* _Given exercise_
Beginning with the opening line of the entries, return every line through the one containing "return .585 +", both included, and nothing else. Omit pictures.

* _Stored records_
--- Start ---

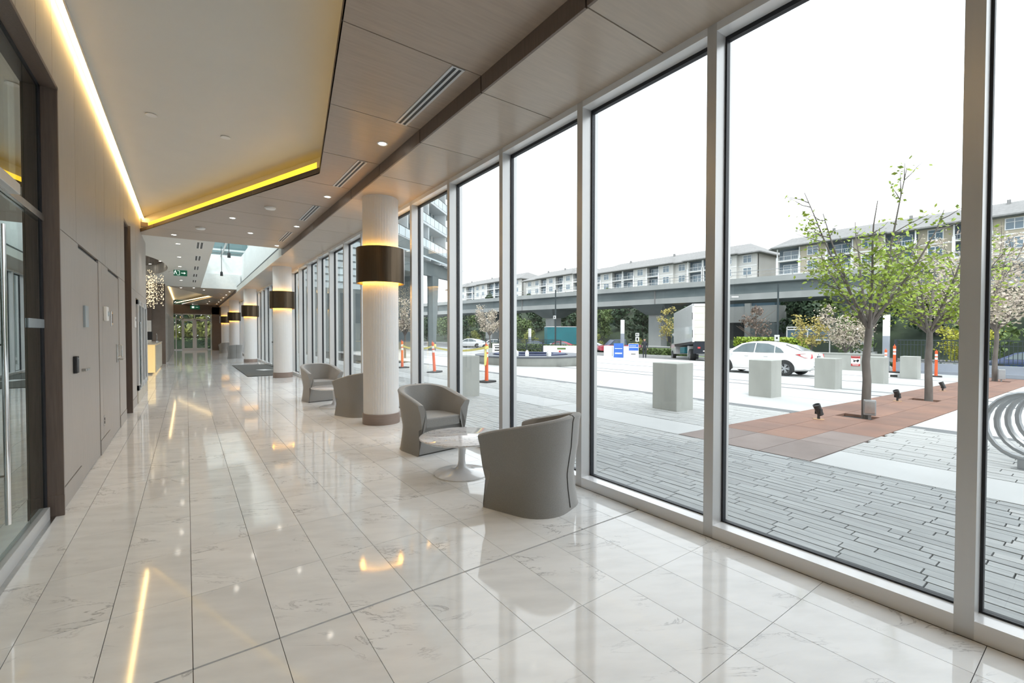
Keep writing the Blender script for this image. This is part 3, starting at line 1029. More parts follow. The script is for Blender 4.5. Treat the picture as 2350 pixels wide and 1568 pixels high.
def armchair(label):
    c = thing('armchair', label, 'armchair', (0, 0, 0), 0, 'grey tub armchairs')
    D, W = .62, .66
    prof = [(0.00, .012, -.020), (.02, .004, -.012), (.16, -.016, -.040), (.255, -.024, -.062), (.285, -.024, -.058), (.315, -.020, .012), (.42, -.004, .018), (.50, .010, .018), (1.0, .050, .018)]
    base = u_path(W, D, .26)
    n = len(base)
    ys = [p[1] for p in base]

    def top_h(i):
        t = (D / 2 - base[i][1]) / D
        return .585 + .165 * min(1, max(0, t)) ** .85

    def ring(z, off, fr, inner=0.0):
        out = []
        for i, (x, y) in enumerate(base):
            a = base[max(i - 1, 0)]
            c_ = base[min(i + 1, n - 1)]
            tx, ty = c_[0] - a[0], c_[1] - a[1]
            ln = math.hypot(tx, ty)
            nx, ny = ty / ln, -tx / ln     # outward
            if nx * x + ny * (y - .1) < 0:
                nx, ny = -nx, -ny
            o = off - inner
            yy = y + ny * o + (fr if y > D / 2 - .30 else 0) * max(0, (y - (D / 2 - .30)) / .30)
            out.append(Vector((x + nx * o, yy, z)))
        return out
    rings = []
    for z, o, fr in prof[:-1]:
        rings.append(ring(z, o, fr))
    for dz, o in ((-.05, .024), (-.012, .034)):
        r = ring(0, o, .018)
        for i, v in enumerate(r):
            v.z = top_h(i) + dz
        rings.append(r)
    for dz, inn in ((0.0, .014), (0.002, .04), (-.010, .075)):
        r = ring(0, .036, .018, inn)
        for i, v in enumerate(r):
            v.z = top_h(i) + dz
        rings.append(r)
    rings.append(ring(.50, .012, .0, .098))
    rings.append(ring(.38, .0, .0, .10))
    b = MB()
    vs = [p for r in rings for p in r]
    m = len(rings)
    fs = []
    for i in range(m - 1):
        for k in range(n - 1):
            fs.append((i * n + k, i * n + k + 1, (i + 1) * n + k + 1, (i + 1) * n + k))
    # close the two front faces
    fs.append(tuple(i * n for i in range(m)))
    fs.append(tuple(i * n + n - 1 for i in reversed(range(m))))
    b.add(vs, fs)
    part('shell', b, M_fabric, c, smooth=True, angle=50)
    # seat cushion: D-shaped block between the arms with a rounded front lip
    hw = W / 2 - .085
    poly = [(-hw, D / 2 - .012)] + arc(-hw + .2, -D / 2 + .30, .2, PI, PI * 1.5, 6) + arc(hw - .2, -D / 2 + .30, .2, PI * 1.5, 2 * PI, 6) + [(hw, D / 2 - .012)]
    part('seat', MB().prism(poly, .30, .415), M_fabric, c, smooth=True, bevel=.018, seg=3)
    # recessed plinth front under the seat
    hw2 = W / 2 - .012
    b = MB()
    b.add([(-hw2, D / 2 - .030, 0), (hw2, D / 2 - .030, 0), (hw2 - .02, D / 2 - .072, .30), (-hw2 + .02, D / 2 - .072, .30),
           (-hw2, -.05, 0), (hw2, -.05, 0), (hw2 - .02, -.05, .30), (-hw2 + .02, -.05, .30)],
          [(0, 1, 2, 3), (5, 4, 7, 6), (4, 0, 3, 7), (1, 5, 6, 2), (3, 2, 6, 7), (4, 5, 1, 0)])
    part('front_panel', b, M_fabric, c)
    # piped seams at the two back corners
    pts = []
    for r in rings[1:12]:
        v = (r[15] + r[16]) / 2
        pts.append(v + Vector((0, -.002, 0)))
    part('piping', MB().tube(pts, .004, 5), M_piping, c, smooth=True)
    part('foot_rim', MB().prism([(p.x * .965, p.y * .965) for p in rings[0]], -.0, .014), M_piping, c)
    return c


def put(o, x, y, face):
    """face = direction the sitter looks at"""
    o.location = (x, y, 0)
    o.rotation_euler = (0, 0, math.atan2(-face[0], face[1]))


a1 = armchair('grey tub armchair nearest the camera, its back turned to it')
put(a1, 2.335, 2.87, (-.34, .94))
chairs = [((2.40, 5.02), (.13, -.99), 'grey tub armchair facing the camera behind the marble side table beside nearest column'),
          ((2.44, 7.75), (-.34, .94), 'grey tub armchair half hidden behind the nearest column'),
          ((2.25, 9.95), (.15, -.99), 'grey tub armchair facing the camera farther on, beyond the nearest column'),
          ((2.17, 28.85), (-.1, 1), 'grey tub armchair seen from behind near the fourth column'),
          ((2.20, 36.6), (-.3, 1), 'farthest grey tub armchair near the end wall')]
for (x, y), f, lb in chairs:
    o = dup(a1, (0, 0, 0), 0, lb)
    put(o, x, y, f)
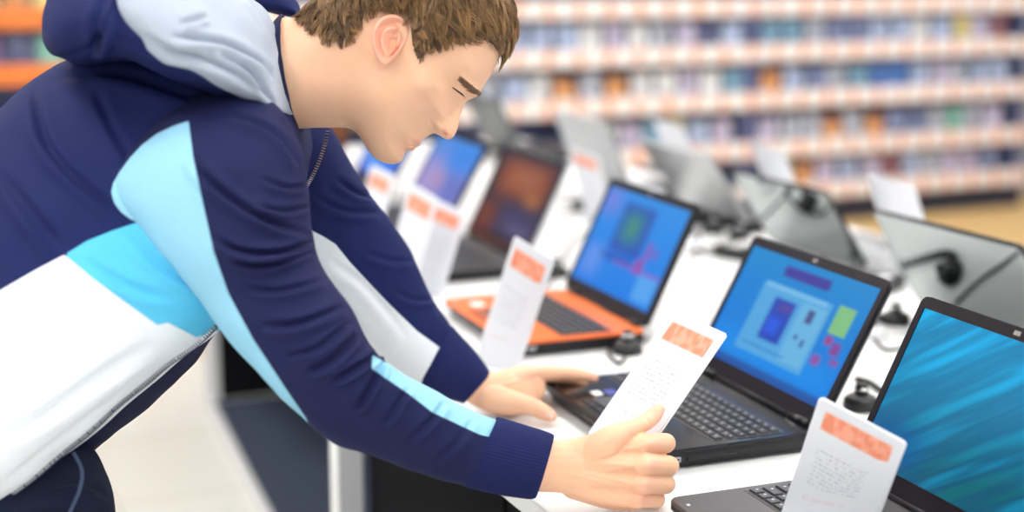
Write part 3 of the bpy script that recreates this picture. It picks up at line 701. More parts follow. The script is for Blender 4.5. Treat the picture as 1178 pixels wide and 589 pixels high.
class Surf:
    """a closed ring loft; st rows: Ux, Uy, Lx, Ly, DU, DL, near bulge, far bulge"""
    def __init__(s, st, nst, nring, cap=True, ee=1.0, tt=1.0):
        S = catmull(st, nst); k = nring
        ph = 2*PI*np.arange(k)/k
        t = (1-np.cos(ph))/2
        sn = np.sin(ph); c = np.sign(sn)*np.abs(sn)**ee
        Ux, Uy, Lx, Ly, DU, DL, bn, bf = [S[:, i][:, None] for i in range(8)]
        px = Ux+(Lx-Ux)*t; py = Uy+(Ly-Uy)*t; D = DU+(DL-DU)*t
        off = np.where(c[None] > 0, -bn*c[None], -bf*c[None])
        V = Wv(px.ravel(), py.ravel(), D.ravel())+CF[None]*off.ravel()[:, None]
        s.n, s.k = nst, k
        s.V = V
        I = np.arange(nst*k).reshape(nst, k); J = np.roll(I, -1, 1)
        s.F = np.stack([I[:-1], J[:-1], J[1:], I[1:]], -1).reshape(-1, 4)
        s.capF = [tuple(I[0][::-1]), tuple(I[-1])] if cap else []
    def normals(s):
        G = s.V.reshape(s.n, s.k, 3)
        du = np.roll(G, -1, 1)-np.roll(G, 1, 1); dv = np.empty_like(G); dv[1:-1] = G[2:]-G[:-2]; dv[0] = G[1]-G[0]; dv[-1] = G[-1]-G[-2]
        N = np.cross(du, dv); N /= np.linalg.norm(N, axis=2, keepdims=True)+1e-12
        c = G.mean(1, keepdims=True)
        if (N*(G-c)).sum() < 0: N = -N
        return N.reshape(-1, 3)
    def fold(s, folds):
        """cloth folds: (polyline, depth m, width px); a crease with a ridge on one side"""
        N = s.normals(); px, py = project(s.V); near = np.clip(-(N@CF)*2.5+.4, 0, 1)
        D = np.zeros(len(s.V))
        for poly, amp, w in folds:
            P = smooth_poly(poly, 6); d, sg, al = poly_dist(px, py, P)
            sd = d*sg; end = np.clip(np.minimum(al, 1-al)*4, 0, 1)**.7
            D += amp*end*(.9*np.exp(-((sd-w)/(w*.9))**2)-np.exp(-(sd/(w*.55))**2)+.35*np.exp(-((sd+w)/(w*.9))**2))
        s.V = s.V+N*(D*near)[:, None]; return s
    def rumple(s, amp, sc, seed=0.):
        N = s.normals()
        D = np.array([noise.noise(Vector(v*sc)+Vector((seed, 0, 0)))+.5*noise.noise(Vector(v*sc*2.2)+Vector((0, seed, 0))) for v in s.V])
        s.V = s.V+N*(D*amp)[:, None]; return s
    def attrs(s, me, masks):
        px, py = project(s.V)
        for nm, poly in masks:
            a = me.attributes.new(nm, 'FLOAT', 'POINT'); a.data.foreach_set('value', sdf(px, py, poly).astype(np.float32))
    def build(s, name, m, parent, masks=(), solid=0.):
        o = mkobj(name, s.V, [tuple(f) for f in s.F]+s.capF, m, None, True)
        if masks: s.attrs(o.data, masks)
        keep(o, parent); return o
def keep(o, parent):
    """hang o under parent (chains of parents that only translate), leaving it where it stands"""
    o.parent = parent; t = Vector((0, 0, 0)); p = parent
    while p is not None: t = t+p.location; p = p.parent
    me = o.data; me.transform(Matrix.Translation(-t)) if not o.get('placed') else None
    o['placed'] = 1; return o
def unplace(o):
    if 'placed' in o.keys(): del o['placed']

# ------------------------------------------------------------------ head and neck
HD = 1.90; HS = FP/HD
PAIRS = [(262, 24, 262, 160), (300, 20, 300, 153), (330, 21, 342, 148), (352, 21, 388, 146.7), (368, 11, 405, 149.5), (380, 1, 415, 159), (390, -8, 426, 176.6), (400, -17, 436, 185),
 (411, -26, 449.5, 188.8), (421, -34, 459.6, 187), (430, -40, 464.7, 180), (437, -44, 466.6, 174.5), (446, -48.5, 474.5, 173), (451, -50.5, 478, 170), (457, -52, 483.4, 166.8), (463, -53, 485.5, 161.5), (470, -54, 490.5, 157.5),
 (480, -54.5, 498.7, 153.5), (488, -54.5, 505.5, 156), (497, -54, 514, 160.7), (507, -52.5, 521.5, 157.5), (517, -50, 526.5, 147), (526, -47, 528.3, 136), (535, -43, 531.6, 126.5), (544, -37.5, 536, 117.5), (553, -30, 544, 113), (560, -23, 550.5, 109), (567, -12, 555, 101), (575, 8, 564, 87), (580, 30, 571, 74), (579.5, 46, 576.5, 62)]
WID = [(262, 90, .066), (300, 85, .062), (330, 30, .040), (345, 85, .058), (385, 95, .056), (352, 40, .048), (330, 135, .045), (385, 135, .046),
 (380, 15, .058), (395, 60, .062), (420, 10, .070), (440, -15, .073), (480, -5, .076), (520, -5, .072), (552, 8, .064), (470, 35, .073), (520, 48, .067), (545, 58, .058), (562, 62, .050),
 (430, 70, .066), (455, 60, .070), (465, 90, .067), (440, 100, .063), (428, 125, .058), (415, 140, .050), (440, 150, .047), (455, 165, .034), (452, 180, .022), (462, 181, .018),
 (500, 92, .0655), (505, 106, .061), (485, 110, .064), (480, 130, .053), (470, 145, .045), (470, 162, .030), (478, 160, .026), (484, 164, .015), (493, 154, .014), (496, 145, .027),
 (504, 148, .0175), (507, 143, .0175), (518, 154, .0105), (514, 146, .0135), (524, 145, .0085), (524, 134, .008), (518, 134, .013), (527, 124, .0085), (522, 122, .017), (532, 119, .012),
 (508, 132, .031), (513, 122, .033), (526, 107, .034), (516, 104, .043), (520, 98, .047), (534, 104, .031), (545, 104, .026), (550, 92, .042), (562, 77, .040), (540, 80, .056), (535, 112, .020)]
_wp = np.array([(a, b) for a, b, _ in WID], float); _ww = np.array([c for _, _, c in WID])
_K = np.hypot(_wp[:, None, 0]-_wp[None, :, 0], _wp[:, None, 1]-_wp[None, :, 1])
_coef = np.linalg.solve(np.block([[_K+np.eye(len(_wp))*1.5, np.ones((len(_wp), 1))], [np.ones((1, len(_wp))), np.zeros((1, 1))]]), np.r_[_ww, 0])
def half_width(px, py):
    r = np.zeros(px.shape)
    for i in range(len(_wp)): r += _coef[i]*np.hypot(px-_wp[i, 0], py-_wp[i, 1])
    return r+_coef[-1]
NSH, NVH = 190, 150
_S = catmull(PAIRS, NSH*1)
OUTL = np.vstack([_S[:, :2], _S[::-1, 2:]])
def bump(px, py, x, y, sx, sy, ang=0.):
    c, s = math.cos(ang), math.sin(ang); u = (px-x)*c+(py-y)*s; v = -(px-x)*s+(py-y)*c
    return np.exp(-(u/sx)**2-(v/sy)**2)
def head_c(px, py):
    """half thickness of the head, metres, at a point of its mid plane"""
    C = np.maximum(half_width(px, py), .004); d, _, _ = poly_dist(px, py, OUTL, True); d = np.where(inside(px, py, OUTL), d, 0)
    D0 = np.clip(C*HS*.95, 5, 60); D0 = np.where(px < 300, 62, D0)
    e = np.clip(d/D0, 0, 1); c = C*np.sqrt(np.maximum(0, 1-(1-e)**2))
    f = np.clip(d/3., 0, 1)
    c = c+f*(.0030*bump(px, py, 527, 107.5, 7, 3.6, .55)      # upper lid over the eyeball
           -.0022*bump(px, py, 531, 111.5, 7, 2.0, .5)        # slit below it
           +.0016*bump(px, py, 524, 113.5, 7, 3, .6)          # lower lid
           -.0020*bump(px, py, 522, 101, 8, 2.4, .5)          # fold above the lid
           +.0035*bump(px, py, 541, 102, 11, 4, .75)          # brow
           +.0034*bump(px, py, 505.5, 147, 5, 5.5)              # wing of the nose
           -.0065*bump(px, py, 511.5, 154.0, 2.7, 1.7, .55)   # nostril
           -.0028*bump(px, py, 498.5, 146, 2.0, 7, -.5)         # fold beside the wing
           +.0020*bump(px, py, 482.5, 162, 3.5, 2.4, .3)      # upper lip
           -.0036*bump(px, py, 477, 169, 6.5, 1.2, .05)         # mouth line
           +.0018*bump(px, py, 474, 172, 4.5, 2.0, .1)
           +.0012*bump(px, py, 497, 106, 14, 9)               # cheekbone
           -.0015*bump(px, py, 488, 134, 10, 14))
    return c
def build_head():
    ph = PI*(np.arange(NVH)+0.)/(NVH-1); t = (1-np.cos(ph))/2
    Ux, Uy, Lx, Ly = [_S[:, i][:, None] for i in range(4)]
    px = Ux+(Lx-Ux)*t; py = Uy+(Ly-Uy)*t
    c = head_c(px.ravel(), py.ravel()).reshape(px.shape); c[:, 0] = 0; c[:, -1] = 0
    c[-1] = 0
    base = Wv(px.ravel(), py.ravel(), np.full(px.size, HD)).reshape(NSH, NVH, 3)
    near = base-CF*c[..., None]; far = base+CF*c[..., None]
    V = np.concatenate([near.reshape(-1, 3), far[:, 1:-1].reshape(-1, 3)])
    In = np.arange(NSH*NVH).reshape(NSH, NVH); If = np.empty_like(In); If[:, 0] = In[:, 0]; If[:, -1] = In[:, -1]
    If[:, 1:-1] = NSH*NVH+np.arange(NSH*(NVH-2)).reshape(NSH, NVH-2)
    If[-1] = In[-1]
    q = lambda I: np.stack([I[:-1, :-1], I[:-1, 1:], I[1:, 1:], I[1:, :-1]], -1).reshape(-1, 4)
    F = [tuple(f) for f in q(In)]+[tuple(f[::-1]) for f in q(If)]
    F.append(tuple(list(In[0][::-1])+list(If[0][1:-1])))
    return V, F
HV, HF = build_head()
# ears: a rim, a hollow, an inner fold and a deep shell
EARO = smooth_poly([(475, 38), (469, 30.5), (460, 27.3), (450, 29.5), (442, 36), (437, 46), (435.6, 57), (437, 68), (440.5, 78), (444.5, 83), (450, 84.5), (456, 80), (463, 72), (470, 62), (475, 50)], 8)
def build_ear(side):
    cx, cy = 456., 58.; n = len(EARO); R = 26
    rho = np.linspace(0, 1, R)[1:]; V = [];
    X = cx+(EARO[:, 0]-cx)[None]*rho[:, None]; Y = cy+(EARO[:, 1]-cy)[None]*rho[:, None]; RR = np.repeat(rho[:, None], n, 1)
    base = head_c(np.full(1, 455.), np.full(1, 58.))[0]
    flare = np.clip((472-X)/34, 0, 1)**1.2*.016+.002                      # the rim stands off the head at the back
    front = np.clip((X-462)/10, 0, 1)*np.clip((Y-40)/8, 0, 1)             # towards the cheek there is no rim
    lob = np.clip((Y-74)/8, 0, 1)
    h = base+flare+(1-front)*(1-lob)*(.0042*np.exp(-((RR-.88)/.08)**2)-.0046*np.exp(-((RR-.68)/.10)**2)+.0032*np.exp(-((RR-.46)/.10)**2))
    h = h-.0130*bump(X, Y, 456, 61, 7.0, 9)*np.clip((1-RR)*3, 0, 1)       # shell
    h = h-.0058*bump(X, Y, 462, 46, 8, 2.1, -.35)                          # crease under the upper fold
    h = h+.0050*bump(X, Y, 463.5, 62, 3.0, 4.2)                            # tragus
    h = h+.0022*bump(X, Y, 452, 73, 4, 3)                                  # antitragus
    h = h-.0070*bump(X, Y, 456.5, 61.5, 2.0, 3.6, .3)-.005*bump(X, Y, 452, 70, 1.6, 3, -.3)
    edge = np.clip((1-RR)/.06, 0, 1); h = h-.0028*(1-edge)**2
    top = Wv(X.ravel(), Y.ravel(), np.full(X.size, HD))-CF[None]*side*h.ravel()[:, None]
    hb = base+flare-.0045-.004*(1-RR); hb = np.where(RR > .97, np.minimum(hb, h-.0015), hb)
    hb = np.minimum(hb, h-.001)
    hb = hb-.012*(1-np.clip(RR/.75, 0, 1))
    bot = Wv(X.ravel(), Y.ravel(), np.full(X.size, HD))-CF[None]*side*hb.ravel()[:, None]
    c0 = (Wv([cx], [cy], [HD])-CF[None]*side*h[0].mean()); c1 = (Wv([cx], [cy], [HD])-CF[None]*side*hb[0].mean())
    m = (R-1)*n; V = np.concatenate([top, bot, c0, c1]); F = []
    I = np.arange(m).reshape(R-1, n); J = np.roll(I, -1, 1)
    F += [tuple(f) for f in np.stack([I[:-1], J[:-1], J[1:], I[1:]], -1).reshape(-1, 4)]+[tuple(f[::-1]+m) for f in np.stack([I[:-1], J[:-1], J[1:], I[1:]], -1).reshape(-1, 4)]
    for k in range(n):
        k2 = (k+1) % n
        F += [(2*m, k2, k), (2*m+1, m+k, m+k2), (I[-1, k], I[-1, k2], m+I[-1, k2], m+I[-1, k])]
    return V, F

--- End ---

* _Output of the task_
Keep writing the Blender script for this image. This is part 3, starting at line 1029. More parts follow. The script is for Blender 4.5. Treat the picture as 2350 pixels wide and 1568 pixels high.
def armchair(label):
    c = thing('armchair', label, 'armchair', (0, 0, 0), 0, 'grey tub armchairs')
    D, W = .62, .66
    prof = [(0.00, .012, -.020), (.02, .004, -.012), (.16, -.016, -.040), (.255, -.024, -.062), (.285, -.024, -.058), (.315, -.020, .012), (.42, -.004, .018), (.50, .010, .018), (1.0, .050, .018)]
    base = u_path(W, D, .26)
    n = len(base)
    ys = [p[1] for p in base]

    def top_h(i):
        t = (D / 2 - base[i][1]) / D
        return .585 + .165 * min(1, max(0, t)) ** .85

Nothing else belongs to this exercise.